Question

A soft drink machine outputs a mean of 26 ounces per cup. The machine's output is normally distributed with a standard deviation of 3 ounces. What is the probability of filling a cup between 22 and 31 ounces? Round your answer to four decimal places.

Answer 1

The probability of filling a cup between 22 and 31 ounces is 0.8607, rounded to four decimal places.

Step-by-step explanation:

To find the probability of filling a cup between 22 and 31 ounces, we need to calculate the z-scores for these values and then use the standard normal distribution table.

The z-score formula is: z = (x - μ) / σ, where x is the value, μ is the mean, and σ is the standard deviation.
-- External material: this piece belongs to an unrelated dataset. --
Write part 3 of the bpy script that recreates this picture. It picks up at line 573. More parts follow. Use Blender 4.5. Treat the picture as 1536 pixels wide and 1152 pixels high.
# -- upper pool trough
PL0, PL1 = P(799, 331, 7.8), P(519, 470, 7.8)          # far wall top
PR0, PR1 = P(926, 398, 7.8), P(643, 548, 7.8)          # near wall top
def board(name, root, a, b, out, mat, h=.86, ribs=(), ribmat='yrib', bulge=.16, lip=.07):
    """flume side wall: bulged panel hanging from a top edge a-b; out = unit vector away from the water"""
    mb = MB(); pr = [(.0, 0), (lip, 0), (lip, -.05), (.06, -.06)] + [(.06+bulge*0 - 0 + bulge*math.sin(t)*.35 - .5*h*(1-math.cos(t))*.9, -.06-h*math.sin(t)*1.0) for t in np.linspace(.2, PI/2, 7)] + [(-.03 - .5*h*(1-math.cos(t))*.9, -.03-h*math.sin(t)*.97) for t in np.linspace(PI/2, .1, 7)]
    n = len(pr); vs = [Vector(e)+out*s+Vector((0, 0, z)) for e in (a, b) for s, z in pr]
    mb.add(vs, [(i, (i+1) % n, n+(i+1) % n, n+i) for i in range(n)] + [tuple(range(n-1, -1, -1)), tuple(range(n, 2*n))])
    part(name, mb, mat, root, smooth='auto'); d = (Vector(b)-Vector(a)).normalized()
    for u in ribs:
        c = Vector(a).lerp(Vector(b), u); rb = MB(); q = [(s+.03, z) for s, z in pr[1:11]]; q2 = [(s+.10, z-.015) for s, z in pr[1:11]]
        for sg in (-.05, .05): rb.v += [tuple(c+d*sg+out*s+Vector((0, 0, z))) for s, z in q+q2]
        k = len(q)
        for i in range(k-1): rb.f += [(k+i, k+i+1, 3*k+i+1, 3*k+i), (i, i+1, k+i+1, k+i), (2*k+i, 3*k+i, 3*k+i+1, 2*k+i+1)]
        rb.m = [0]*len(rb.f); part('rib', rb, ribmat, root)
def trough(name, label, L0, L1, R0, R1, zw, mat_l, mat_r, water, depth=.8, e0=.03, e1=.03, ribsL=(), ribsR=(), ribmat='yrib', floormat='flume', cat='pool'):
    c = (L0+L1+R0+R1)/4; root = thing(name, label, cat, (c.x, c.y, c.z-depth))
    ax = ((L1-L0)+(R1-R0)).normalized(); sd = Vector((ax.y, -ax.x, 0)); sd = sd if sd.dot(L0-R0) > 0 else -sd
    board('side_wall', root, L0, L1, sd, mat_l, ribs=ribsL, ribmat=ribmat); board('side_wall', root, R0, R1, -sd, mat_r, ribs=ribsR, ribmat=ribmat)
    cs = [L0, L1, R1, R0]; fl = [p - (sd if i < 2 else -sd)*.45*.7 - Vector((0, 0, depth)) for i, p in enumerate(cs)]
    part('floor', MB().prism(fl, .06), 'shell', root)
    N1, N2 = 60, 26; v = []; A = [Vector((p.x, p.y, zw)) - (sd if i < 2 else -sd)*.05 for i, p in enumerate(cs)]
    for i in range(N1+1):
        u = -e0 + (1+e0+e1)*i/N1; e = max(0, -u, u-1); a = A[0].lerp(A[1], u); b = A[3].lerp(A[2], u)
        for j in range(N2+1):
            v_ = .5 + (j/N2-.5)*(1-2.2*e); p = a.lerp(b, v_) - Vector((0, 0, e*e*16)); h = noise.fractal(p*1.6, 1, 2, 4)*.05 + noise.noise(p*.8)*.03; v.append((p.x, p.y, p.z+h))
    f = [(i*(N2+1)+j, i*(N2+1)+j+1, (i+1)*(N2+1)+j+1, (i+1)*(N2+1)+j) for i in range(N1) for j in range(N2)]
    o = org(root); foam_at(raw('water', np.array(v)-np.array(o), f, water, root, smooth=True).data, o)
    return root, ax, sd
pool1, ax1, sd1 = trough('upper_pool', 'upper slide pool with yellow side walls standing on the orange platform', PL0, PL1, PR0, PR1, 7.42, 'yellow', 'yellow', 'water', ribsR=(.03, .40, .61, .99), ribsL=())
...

For 22 ounces: z = (22 - 26) / 3

= -4/3

= -1.33

For 31 ounces: z = (31 - 26) / 3 = 5/3

= 1.67

Using the standard normal distribution table (or calculator), we can find the probabilities corresponding to these z-scores:

Probability for z = -1.33: 0.0918

Probability for z = 1.67: 0.9525

To find the probability of filling a cup between 22 and 31 ounces, we subtract the probability for 22 ounces from the probability for 31 ounces:

0.9525 - 0.0918 = 0.8607

Therefore, the probability of filling a cup between 22 and 31 ounces is 0.8607 (rounded to four decimal places).